------ Provided material
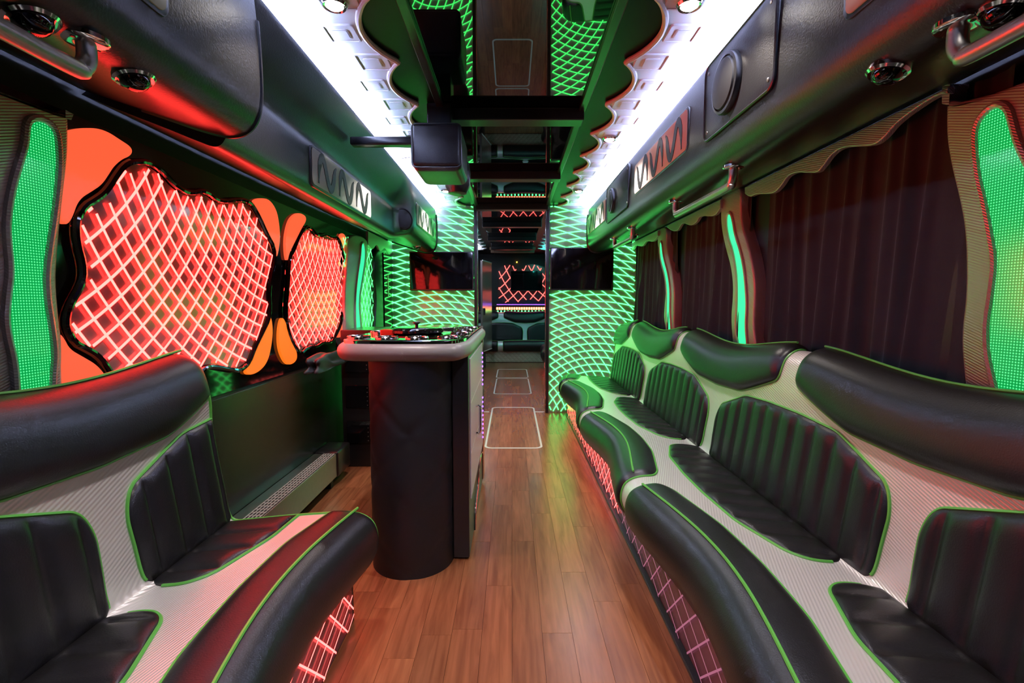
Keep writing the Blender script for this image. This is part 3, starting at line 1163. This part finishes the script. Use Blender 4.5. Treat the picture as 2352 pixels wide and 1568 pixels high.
fr_R = lambda s, p, z: (p, s, z)
fr_L = lambda s, p, z: (-p, s, z)
fr_B = lambda s, p, z: (s, BACK_Y - 1.40 + p, z)
big = sofa('long black and silver sofa with green piping below the curtains', fr_R, -.7, 4.86, 1.82, phase_f=1.95, cell_f=1.28)
base_lattice(big, fr_R, 2.45, 4.84, base_line, base_red)
base_lattice(big, fr_R, -.6, 2.45, base_dim, base_red)
G().box(.548, .571, -.6, 4.84, 0.0, .014, .002).out('kick_strip', black_satin, big)
near = sofa('short black and silver sofa with green piping in the left foreground', fr_L, -.7, 1.645, .585, base_s1=1.655, phase_f=.55, cell_f=1.28)
base_lattice(near, fr_L, -.6, 1.63, base_line, base_red)

# ------------------------------------------------------------------ rack fittings
NPTS = [(.02, .02), (.05, .45), (.12, .80), (.22, .95), (.33, .82), (.43, .50), (.53, .18), (.63, .06), (.73, .14), (.82, .42), (.90, .78), (.98, .93)]


def vent(sgn, X, y0, y1, z0, z1, label):
    t = thing('air_vent', label, 'air vent', (sgn * X, (y0 + y1) / 2, z0), group='air vents in the overhead racks')
    s = -sgn
    fn = lambda a, c, d: (sgn * X + s * d, a, c)
    G().prism(rrect(y0, y1, z0, z1, .03), fn, -.015, .006, .003).out('frame', black_satin, t, 40)
    G().prism(rrect(y0 + .012, y1 - .012, z0 + .010, z1 - .010, .022), fn, 0, .009, .0015).out('plate', plate_m, t, 40)
    n_ = 3
    m_ = .05
    wN = (y1 - y0 - 2 * m_) / n_
    for i in range(n_):
        pts = [(y0 + m_ + wN * (i + .06 + .88 * a), z0 + .022 + (z1 - z0 - .044) * c) for a, c in NPTS]
        pts = np.array(catmull(pts, 5))
        T = np.gradient(pts, axis=0)
        T /= np.linalg.norm(T, axis=1)[:, None]
        Nn = np.stack([-T[:, 1], T[:, 0]], 1)
        k = np.linspace(0, 1, len(pts))
        w_ = .019 * np.clip(np.minimum(k, 1 - k) * 7, .25, 1)
        a_ = pts + Nn * w_[:, None]
        b_ = pts - Nn * w_[:, None]
        g = G()
        A = np.zeros((len(pts), 4, 3))
        for j in range(len(pts)):
            A[j, 0] = fn(*a_[j], .008)
            A[j, 1] = fn(*a_[j], .0115)
            A[j, 2] = fn(*b_[j], .0115)
            A[j, 3] = fn(*b_[j], .008)
        g.grid(A)
        g.out('slot', black_soft, t)
    return t


vent(1, RACK_X, 2.10, 3.0, 1.795, 1.985, 'pale air vent with three wavy slots, middle one on the right-hand rack')
vent(1, RACK_X, 3.90, 4.83, 1.80, 1.985, 'pale air vent with three wavy slots, next to the partition on the right-hand rack')
vent(1, RACK_X, .25, 1.142, 1.775, 1.975, 'pale air vent cut by the top edge of the picture, right-hand rack')
vent(-1, .857, 2.08, 2.95, 1.645, 1.82, 'pale air vent with three wavy slots above the red windows')
vent(-1, RACK_X, 3.82, 4.74, 1.755, 1.935, 'pale air vent with three wavy slots, next to the partition on the left-hand rack')
vent(-1, RACK_X, .22, 1.103, 1.76, 1.96, 'pale air vent cut by the top edge of the picture, left-hand rack')


def round_speaker(parent, sgn, X, y, z, r, ax=None):
    ax = ax or (-sgn, 0, 0)
    G().lathe((sgn * X, y, z), ax, [(r, -.01), (r, .010), (r * .97, .018), (r * .88, .020), (r * .86, .014)], 40).out('rim', black_satin, parent, 30)
    G().lathe((sgn * X, y, z), ax, [(r * .86, .008), (r * .80, .024), (r * .5, .030), (r * .1, .032)], 40).out('grille', black_soft, parent, True)


def speaker_panel(sgn, X, y0, y1, z0, z1, yc, zc, r, label):
    t = thing('overhead_speaker', label, 'speaker', (sgn * X, (y0 + y1) / 2, z0))
    fn = lambda a, c, d: (sgn * X - sgn * d, a, c)
    G().prism(rrect(y0, y1, z0, z1, .035), fn, -.01, .010, .004).out('cover', leather, t, 40)
    G().tube([fn(a, c, .008) for a, c in rrect(y0, y1, z0, z1, .035)], .005, 6, closed=True).out('welt', black_satin, t, True)
    round_speaker(t, sgn, X - .010, yc, zc, r)
    for a in (y0 + .03, y1 - .03):
        for c in (z0 + .03, z1 - .03):
            G().lathe(fn(a, c, .009), (-sgn, 0, 0), [(.007, 0), (.006, .003), (.002, .004)], 10).out('screw', steel, t, True)


speaker_panel(1, RACK_X, 1.42, 1.92, 1.765, 2.04, 1.715, 1.90, .10, 'round speaker on a leather panel of the right-hand rack, nearest')
speaker_panel(1, RACK_X, 3.14, 3.84, 1.765, 2.04, 3.63, 1.90, .09, 'round speaker on a leather panel of the right-hand rack, farther one')
t = thing('speaker', 'round black speaker on the left-hand rack before the step', 'speaker', (-.83, 3.66, 1.68))
round_speaker(t, -1, .822, 3.63, 1.765, .085, (.62, -.78, 0))


def handle(sgn, x, y0, y1, label):
    t = thing('grab_handle', label, 'grab handle', (sgn * x, (y0 + y1) / 2, 1.60), group='chrome grab handles under the racks')
    zt, zb = 1.652, 1.588
    pts = [(sgn * x, y0, zt), (sgn * x, y0, zb + .03), (sgn * x, y0 + .012, zb + .008), (sgn * x, y0 + .04, zb), (sgn * x, (y0 + y1) / 2, zb),
           (sgn * x, y1 - .04, zb), (sgn * x, y1 - .012, zb + .008), (sgn * x, y1, zb + .03), (sgn * x, y1, zt)]
    G().tube(catmull(pts, 6), .0165, 14).out('rail', steel, t, True)
    for y in (y0, y1):
        f = G().lathe((sgn * x, y, zt + .006), (0, 0, -1), [(.038, 0), (.038, .008), (.034, .012), (.017, .014)], 28).out('flange', chrome, t, True)
        for a in (-1, 1):
            G().lathe((sgn * x, y + a * .027, zt - .006), (0, 0, -1), [(.005, 0), (.004, .002)], 8).out('screw', black_satin, f)
    return t


handle(-1, .82, .44, .965, 'chrome grab handle in the top left corner of the picture')
handle(1, .812, .40, .914, 'chrome grab handle in the top right corner of the picture')
handle(1, .826, 1.833, 2.46, 'chrome grab handle under the rack beside the middle right vent')
handle(1, .822, 3.317, 3.886, 'small chrome grab handle far down the right-hand rack')


def reading_light(sgn, x, y, z, label):
    t = thing('reading_light', label, 'reading light', (sgn * x, y, z - .03), group='swivel reading lights under the racks')
    ax = (-sgn * .25, 0, -1)
    G().lathe((sgn * x, y, z + .002), ax, [(.040, -.004), (.041, .006), (.036, .011), (.030, .008)], 32).out('bezel', chrome, t, True)
    G().lathe((sgn * x, y, z), ax, [(.030, 0), (.029, .012), (.022, .022), (.012, .027), (.003, .028)], 24).out('eyeball', black_gloss, t, True)


reading_light(-1, .84, 1.108, 1.648, 'black swivel reading light under the left rack, beyond the handle')
reading_light(-1, .845, .885, 1.648, 'black swivel reading light beside the top left grab handle')
reading_light(1, .82, 1.088, 1.652, 'black swivel reading light under the right rack, by itself')
reading_light(1, .845, .865, 1.648, 'black swivel reading light beside the top right grab handle')
reading_light(1, .90, 3.6, 1.648, 'tiny reading light beside the far right grab handle')
reading_light(-1, .85, 4.35, 1.648, 'tiny reading light under the far end of the left rack')
o = G().lathe((.766, 1.85, 2.072), (-.6, 0, 1), [(.006, -.004), (.006, .004), (.002, .007)], 10).out('indicator_lamp', magenta_led)
tag(o, 'tiny glowing magenta lamp on the rack edge above the near speaker', 'lamp')

# ------------------------------------------------------------------ padded box on its arm
bx = thing('padded_box', 'black leather padded box on an arm under the ceiling', 'ceiling box', (-.36, 2.4, 1.77))
G().box(-.470, -.235, 2.30, 2.62, 1.768, 1.98, .035, 4).out('housing', leather, bx, 60)
G().box(-.462, -.243, 2.285, 2.31, 1.785, 1.972, .012, 3).out('front_pad', leather, bx, 60)
G().tube([(-.466 + .22 * a, 2.300, 1.780 + .2 * c) for a, c in rrect(0, 1.03, 0, .98, .1, 5)], .005, 6, closed=True).out('welt', black_satin, bx, True)
G().box(-.80, -.48, 2.43, 2.49, 1.925, 1.965, .008).out('arm', black_satin, bx, 60)
G().box(-.42, -.30, 2.44, 2.56, 1.99, CEIL - .002, .006).out('hanger', black_satin, bx)
G().tube(catmull([(-.482, 2.32, 1.83), (-.52, 2.31, 1.82), (-.515, 2.31, 1.795), (-.48, 2.32, 1.79)], 6), .0018, 5).out('cable', rubber, bx, True)
sp = thing('drum_lamp', 'dark round drum hanging behind the padded box', 'ceiling lamp', (-.33, 2.98, 1.80))
G().lathe((-.33, 2.98, 1.83), (0, 0, 1), [(.03, -.03), (.055, -.02), (.075, .02), (.08, .1), (.07, .16), (.04, .18)], 28).out('shell', black_satin, sp, True)
G().lathe((-.33, 2.98, 2.0), (0, 0, 1), [(.015, 0), (.015, .098)], 12).out('stem', black_satin, sp, True)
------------
Written request | Say how many lines of the material contain the word "picture", with no other text.

Task response | 5